> Material provided:
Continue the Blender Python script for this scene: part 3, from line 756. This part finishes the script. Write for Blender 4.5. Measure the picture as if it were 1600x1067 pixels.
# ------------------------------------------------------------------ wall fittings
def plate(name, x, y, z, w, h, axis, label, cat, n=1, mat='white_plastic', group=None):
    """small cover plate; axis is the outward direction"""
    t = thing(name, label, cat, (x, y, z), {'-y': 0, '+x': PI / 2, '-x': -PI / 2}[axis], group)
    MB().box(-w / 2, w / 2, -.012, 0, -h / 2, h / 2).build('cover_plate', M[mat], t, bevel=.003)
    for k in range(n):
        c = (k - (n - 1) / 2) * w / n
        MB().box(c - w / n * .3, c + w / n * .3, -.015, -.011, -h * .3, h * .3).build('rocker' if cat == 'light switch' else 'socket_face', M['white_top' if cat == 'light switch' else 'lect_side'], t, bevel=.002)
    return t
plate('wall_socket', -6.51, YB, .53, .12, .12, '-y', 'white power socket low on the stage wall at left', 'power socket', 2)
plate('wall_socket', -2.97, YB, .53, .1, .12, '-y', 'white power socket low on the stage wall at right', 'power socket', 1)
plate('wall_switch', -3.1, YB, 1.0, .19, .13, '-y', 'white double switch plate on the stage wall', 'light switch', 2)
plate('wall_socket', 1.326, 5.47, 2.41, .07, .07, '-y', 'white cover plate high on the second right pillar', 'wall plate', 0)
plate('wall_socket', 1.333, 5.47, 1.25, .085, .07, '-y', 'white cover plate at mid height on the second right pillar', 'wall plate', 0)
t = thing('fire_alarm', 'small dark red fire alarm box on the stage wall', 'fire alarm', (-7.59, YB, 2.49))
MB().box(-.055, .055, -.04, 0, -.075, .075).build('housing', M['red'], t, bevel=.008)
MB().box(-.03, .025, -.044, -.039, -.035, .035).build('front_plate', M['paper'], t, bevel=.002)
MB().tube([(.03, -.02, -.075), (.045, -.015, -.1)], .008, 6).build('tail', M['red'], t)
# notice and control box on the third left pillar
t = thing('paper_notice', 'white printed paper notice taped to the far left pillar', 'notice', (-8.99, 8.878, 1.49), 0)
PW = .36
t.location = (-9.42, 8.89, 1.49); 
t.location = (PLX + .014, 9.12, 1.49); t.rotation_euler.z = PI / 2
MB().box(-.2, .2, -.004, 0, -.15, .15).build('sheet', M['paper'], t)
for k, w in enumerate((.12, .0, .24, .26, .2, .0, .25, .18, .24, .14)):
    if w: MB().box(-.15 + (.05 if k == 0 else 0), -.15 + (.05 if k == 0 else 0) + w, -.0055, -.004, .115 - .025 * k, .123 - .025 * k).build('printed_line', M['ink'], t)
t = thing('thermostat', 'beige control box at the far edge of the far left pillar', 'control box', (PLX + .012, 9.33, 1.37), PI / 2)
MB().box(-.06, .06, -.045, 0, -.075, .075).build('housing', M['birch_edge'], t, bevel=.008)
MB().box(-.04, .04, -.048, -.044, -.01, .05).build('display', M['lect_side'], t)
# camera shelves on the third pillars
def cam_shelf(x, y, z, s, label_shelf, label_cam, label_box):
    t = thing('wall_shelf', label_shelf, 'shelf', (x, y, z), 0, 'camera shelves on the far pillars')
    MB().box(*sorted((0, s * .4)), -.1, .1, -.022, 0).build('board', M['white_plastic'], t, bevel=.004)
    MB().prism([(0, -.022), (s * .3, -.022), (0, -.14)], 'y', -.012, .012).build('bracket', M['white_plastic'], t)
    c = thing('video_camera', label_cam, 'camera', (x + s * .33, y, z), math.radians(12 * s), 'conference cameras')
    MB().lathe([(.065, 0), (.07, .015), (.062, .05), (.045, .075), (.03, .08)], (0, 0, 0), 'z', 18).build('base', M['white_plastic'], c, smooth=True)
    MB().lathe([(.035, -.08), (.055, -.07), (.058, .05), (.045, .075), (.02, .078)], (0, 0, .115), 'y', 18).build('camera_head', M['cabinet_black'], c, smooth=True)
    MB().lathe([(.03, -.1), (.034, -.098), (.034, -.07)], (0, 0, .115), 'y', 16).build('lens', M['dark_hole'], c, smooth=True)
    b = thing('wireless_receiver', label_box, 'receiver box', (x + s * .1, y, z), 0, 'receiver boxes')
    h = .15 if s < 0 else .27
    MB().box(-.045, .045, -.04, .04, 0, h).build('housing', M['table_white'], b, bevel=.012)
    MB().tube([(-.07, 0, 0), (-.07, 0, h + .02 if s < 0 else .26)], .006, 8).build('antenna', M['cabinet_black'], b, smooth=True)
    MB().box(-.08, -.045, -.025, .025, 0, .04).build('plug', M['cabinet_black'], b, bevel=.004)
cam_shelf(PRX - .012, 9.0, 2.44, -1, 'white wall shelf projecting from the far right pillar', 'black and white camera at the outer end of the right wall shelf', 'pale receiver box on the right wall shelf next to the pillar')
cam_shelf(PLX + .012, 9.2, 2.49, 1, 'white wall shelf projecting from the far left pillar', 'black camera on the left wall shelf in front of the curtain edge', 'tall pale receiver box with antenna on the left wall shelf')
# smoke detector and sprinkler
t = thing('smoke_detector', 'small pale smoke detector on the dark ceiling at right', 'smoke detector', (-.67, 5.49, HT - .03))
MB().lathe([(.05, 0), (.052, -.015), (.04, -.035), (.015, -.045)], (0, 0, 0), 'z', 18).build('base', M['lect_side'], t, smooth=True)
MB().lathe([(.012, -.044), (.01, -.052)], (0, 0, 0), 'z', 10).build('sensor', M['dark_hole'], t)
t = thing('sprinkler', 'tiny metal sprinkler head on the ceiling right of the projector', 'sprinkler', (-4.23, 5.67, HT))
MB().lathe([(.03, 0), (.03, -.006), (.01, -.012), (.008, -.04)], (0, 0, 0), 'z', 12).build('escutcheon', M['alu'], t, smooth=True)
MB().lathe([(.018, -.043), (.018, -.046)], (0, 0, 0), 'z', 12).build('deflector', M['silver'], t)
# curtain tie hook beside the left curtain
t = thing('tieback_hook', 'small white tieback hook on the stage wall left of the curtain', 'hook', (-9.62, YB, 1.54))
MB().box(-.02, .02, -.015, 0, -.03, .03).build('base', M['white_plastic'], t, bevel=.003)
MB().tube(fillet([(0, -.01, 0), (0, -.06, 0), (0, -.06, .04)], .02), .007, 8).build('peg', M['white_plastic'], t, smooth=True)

> Instructions to follow: Return what is listed above, exactly and completely.

> Output of the task:
Continue the Blender Python script for this scene: part 3, from line 756. This part finishes the script. Write for Blender 4.5. Measure the picture as if it were 1600x1067 pixels.
# ------------------------------------------------------------------ wall fittings
def plate(name, x, y, z, w, h, axis, label, cat, n=1, mat='white_plastic', group=None):
    """small cover plate; axis is the outward direction"""
    t = thing(name, label, cat, (x, y, z), {'-y': 0, '+x': PI / 2, '-x': -PI / 2}[axis], group)
    MB().box(-w / 2, w / 2, -.012, 0, -h / 2, h / 2).build('cover_plate', M[mat], t, bevel=.003)
    for k in range(n):
        c = (k - (n - 1) / 2) * w / n
        MB().box(c - w / n * .3, c + w / n * .3, -.015, -.011, -h * .3, h * .3).build('rocker' if cat == 'light switch' else 'socket_face', M['white_top' if cat == 'light switch' else 'lect_side'], t, bevel=.002)
    return t
plate('wall_socket', -6.51, YB, .53, .12, .12, '-y', 'white power socket low on the stage wall at left', 'power socket', 2)
plate('wall_socket', -2.97, YB, .53, .1, .12, '-y', 'white power socket low on the stage wall at right', 'power socket', 1)
plate('wall_switch', -3.1, YB, 1.0, .19, .13, '-y', 'white double switch plate on the stage wall', 'light switch', 2)
plate('wall_socket', 1.326, 5.47, 2.41, .07, .07, '-y', 'white cover plate high on the second right pillar', 'wall plate', 0)
plate('wall_socket', 1.333, 5.47, 1.25, .085, .07, '-y', 'white cover plate at mid height on the second right pillar', 'wall plate', 0)
t = thing('fire_alarm', 'small dark red fire alarm box on the stage wall', 'fire alarm', (-7.59, YB, 2.49))
MB().box(-.055, .055, -.04, 0, -.075, .075).build('housing', M['red'], t, bevel=.008)
MB().box(-.03, .025, -.044, -.039, -.035, .035).build('front_plate', M['paper'], t, bevel=.002)
MB().tube([(.03, -.02, -.075), (.045, -.015, -.1)], .008, 6).build('tail', M['red'], t)
# notice and control box on the third left pillar
t = thing('paper_notice', 'white printed paper notice taped to the far left pillar', 'notice', (-8.99, 8.878, 1.49), 0)
PW = .36
t.location = (-9.42, 8.89, 1.49); 
t.location = (PLX + .014, 9.12, 1.49); t.rotation_euler.z = PI / 2
MB().box(-.2, .2, -.004, 0, -.15, .15).build('sheet', M['paper'], t)
for k, w in enumerate((.12, .0, .24, .26, .2, .0, .25, .18, .24, .14)):
    if w: MB().box(-.15 + (.05 if k == 0 else 0), -.15 + (.05 if k == 0 else 0) + w, -.0055, -.004, .115 - .025 * k, .123 - .025 * k).build('printed_line', M['ink'], t)
t = thing('thermostat', 'beige control box at the far edge of the far left pillar', 'control box', (PLX + .012, 9.33, 1.37), PI / 2)
MB().box(-.06, .06, -.045, 0, -.075, .075).build('housing', M['birch_edge'], t, bevel=.008)
MB().box(-.04, .04, -.048, -.044, -.01, .05).build('display', M['lect_side'], t)
# camera shelves on the third pillars
def cam_shelf(x, y, z, s, label_shelf, label_cam, label_box):
    t = thing('wall_shelf', label_shelf, 'shelf', (x, y, z), 0, 'camera shelves on the far pillars')
    MB().box(*sorted((0, s * .4)), -.1, .1, -.022, 0).build('board', M['white_plastic'], t, bevel=.004)
    MB().prism([(0, -.022), (s * .3, -.022), (0, -.14)], 'y', -.012, .012).build('bracket', M['white_plastic'], t)
    c = thing('video_camera', label_cam, 'camera', (x + s * .33, y, z), math.radians(12 * s), 'conference cameras')
    MB().lathe([(.065, 0), (.07, .015), (.062, .05), (.045, .075), (.03, .08)], (0, 0, 0), 'z', 18).build('base', M['white_plastic'], c, smooth=True)
    MB().lathe([(.035, -.08), (.055, -.07), (.058, .05), (.045, .075), (.02, .078)], (0, 0, .115), 'y', 18).build('camera_head', M['cabinet_black'], c, smooth=True)
    MB().lathe([(.03, -.1), (.034, -.098), (.034, -.07)], (0, 0, .115), 'y', 16).build('lens', M['dark_hole'], c, smooth=True)
    b = thing('wireless_receiver', label_box, 'receiver box', (x + s * .1, y, z), 0, 'receiver boxes')
    h = .15 if s < 0 else .27
    MB().box(-.045, .045, -.04, .04, 0, h).build('housing', M['table_white'], b, bevel=.012)
    MB().tube([(-.07, 0, 0), (-.07, 0, h + .02 if s < 0 else .26)], .006, 8).build('antenna', M['cabinet_black'], b, smooth=True)
    MB().box(-.08, -.045, -.025, .025, 0, .04).build('plug', M['cabinet_black'], b, bevel=.004)
cam_shelf(PRX - .012, 9.0, 2.44, -1, 'white wall shelf projecting from the far right pillar', 'black and white camera at the outer end of the right wall shelf', 'pale receiver box on the right wall shelf next to the pillar')
cam_shelf(PLX + .012, 9.2, 2.49, 1, 'white wall shelf projecting from the far left pillar', 'black camera on the left wall shelf in front of the curtain edge', 'tall pale receiver box with antenna on the left wall shelf')
# smoke detector and sprinkler
t = thing('smoke_detector', 'small pale smoke detector on the dark ceiling at right', 'smoke detector', (-.67, 5.49, HT - .03))
MB().lathe([(.05, 0), (.052, -.015), (.04, -.035), (.015, -.045)], (0, 0, 0), 'z', 18).build('base', M['lect_side'], t, smooth=True)
MB().lathe([(.012, -.044), (.01, -.052)], (0, 0, 0), 'z', 10).build('sensor', M['dark_hole'], t)
t = thing('sprinkler', 'tiny metal sprinkler head on the ceiling right of the projector', 'sprinkler', (-4.23, 5.67, HT))
MB().lathe([(.03, 0), (.03, -.006), (.01, -.012), (.008, -.04)], (0, 0, 0), 'z', 12).build('escutcheon', M['alu'], t, smooth=True)
MB().lathe([(.018, -.043), (.018, -.046)], (0, 0, 0), 'z', 12).build('deflector', M['silver'], t)
# curtain tie hook beside the left curtain
t = thing('tieback_hook', 'small white tieback hook on the stage wall left of the curtain', 'hook', (-9.62, YB, 1.54))
MB().box(-.02, .02, -.015, 0, -.03, .03).build('base', M['white_plastic'], t, bevel=.003)
MB().tube(fillet([(0, -.01, 0), (0, -.06, 0), (0, -.06, .04)], .02), .007, 8).build('peg', M['white_plastic'], t, smooth=True)